# Requirement
Count how many lines hold the string "scene", and give only that number.

# Data segment
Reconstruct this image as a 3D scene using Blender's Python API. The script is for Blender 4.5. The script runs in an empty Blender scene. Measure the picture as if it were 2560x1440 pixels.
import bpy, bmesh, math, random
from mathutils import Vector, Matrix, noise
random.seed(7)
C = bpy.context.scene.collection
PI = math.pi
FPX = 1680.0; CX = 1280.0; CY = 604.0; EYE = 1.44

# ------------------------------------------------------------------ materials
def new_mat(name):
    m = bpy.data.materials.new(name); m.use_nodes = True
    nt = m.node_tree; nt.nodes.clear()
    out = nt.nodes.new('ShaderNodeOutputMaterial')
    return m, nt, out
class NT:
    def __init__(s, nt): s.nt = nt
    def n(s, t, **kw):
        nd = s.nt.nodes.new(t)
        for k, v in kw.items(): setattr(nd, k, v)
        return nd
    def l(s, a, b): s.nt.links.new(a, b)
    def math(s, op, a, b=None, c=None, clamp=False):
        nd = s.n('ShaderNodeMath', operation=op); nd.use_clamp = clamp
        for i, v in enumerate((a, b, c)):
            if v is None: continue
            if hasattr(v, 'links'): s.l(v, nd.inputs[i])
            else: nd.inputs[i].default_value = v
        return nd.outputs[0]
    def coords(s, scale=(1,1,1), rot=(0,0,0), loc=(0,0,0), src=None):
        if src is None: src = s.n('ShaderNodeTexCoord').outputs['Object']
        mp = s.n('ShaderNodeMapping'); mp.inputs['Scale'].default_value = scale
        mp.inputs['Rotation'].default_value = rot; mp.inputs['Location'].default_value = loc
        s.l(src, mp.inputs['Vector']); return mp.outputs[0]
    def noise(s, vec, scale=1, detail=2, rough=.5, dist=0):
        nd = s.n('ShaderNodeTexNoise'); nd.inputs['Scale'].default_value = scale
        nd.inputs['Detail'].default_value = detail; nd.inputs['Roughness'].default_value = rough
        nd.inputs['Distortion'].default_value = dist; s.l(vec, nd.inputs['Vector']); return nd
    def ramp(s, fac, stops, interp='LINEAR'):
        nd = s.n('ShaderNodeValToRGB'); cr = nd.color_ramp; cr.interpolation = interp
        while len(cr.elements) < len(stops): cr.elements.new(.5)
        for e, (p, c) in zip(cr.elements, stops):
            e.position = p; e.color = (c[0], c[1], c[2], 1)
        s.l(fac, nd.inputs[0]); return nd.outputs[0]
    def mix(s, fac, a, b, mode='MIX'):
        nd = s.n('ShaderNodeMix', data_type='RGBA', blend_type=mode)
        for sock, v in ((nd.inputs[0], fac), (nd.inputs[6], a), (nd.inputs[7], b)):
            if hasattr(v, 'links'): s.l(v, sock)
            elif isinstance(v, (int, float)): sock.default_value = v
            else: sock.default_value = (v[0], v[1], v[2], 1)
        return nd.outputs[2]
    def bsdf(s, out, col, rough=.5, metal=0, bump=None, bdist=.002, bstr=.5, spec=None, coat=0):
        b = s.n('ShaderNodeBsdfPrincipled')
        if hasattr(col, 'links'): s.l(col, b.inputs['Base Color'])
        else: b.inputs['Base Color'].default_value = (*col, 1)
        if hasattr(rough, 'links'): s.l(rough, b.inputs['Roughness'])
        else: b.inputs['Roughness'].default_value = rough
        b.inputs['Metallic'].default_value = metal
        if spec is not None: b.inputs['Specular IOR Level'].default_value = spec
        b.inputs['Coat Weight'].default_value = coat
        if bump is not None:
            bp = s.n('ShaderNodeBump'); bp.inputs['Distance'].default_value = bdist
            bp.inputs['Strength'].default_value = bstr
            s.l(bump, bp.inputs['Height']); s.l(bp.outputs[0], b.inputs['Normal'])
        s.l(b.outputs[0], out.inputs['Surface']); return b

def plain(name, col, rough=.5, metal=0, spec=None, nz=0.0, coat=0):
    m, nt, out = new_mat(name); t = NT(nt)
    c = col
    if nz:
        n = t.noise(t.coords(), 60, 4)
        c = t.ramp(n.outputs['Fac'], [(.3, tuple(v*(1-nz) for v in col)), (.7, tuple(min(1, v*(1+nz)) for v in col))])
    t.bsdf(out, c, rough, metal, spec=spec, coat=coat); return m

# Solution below
2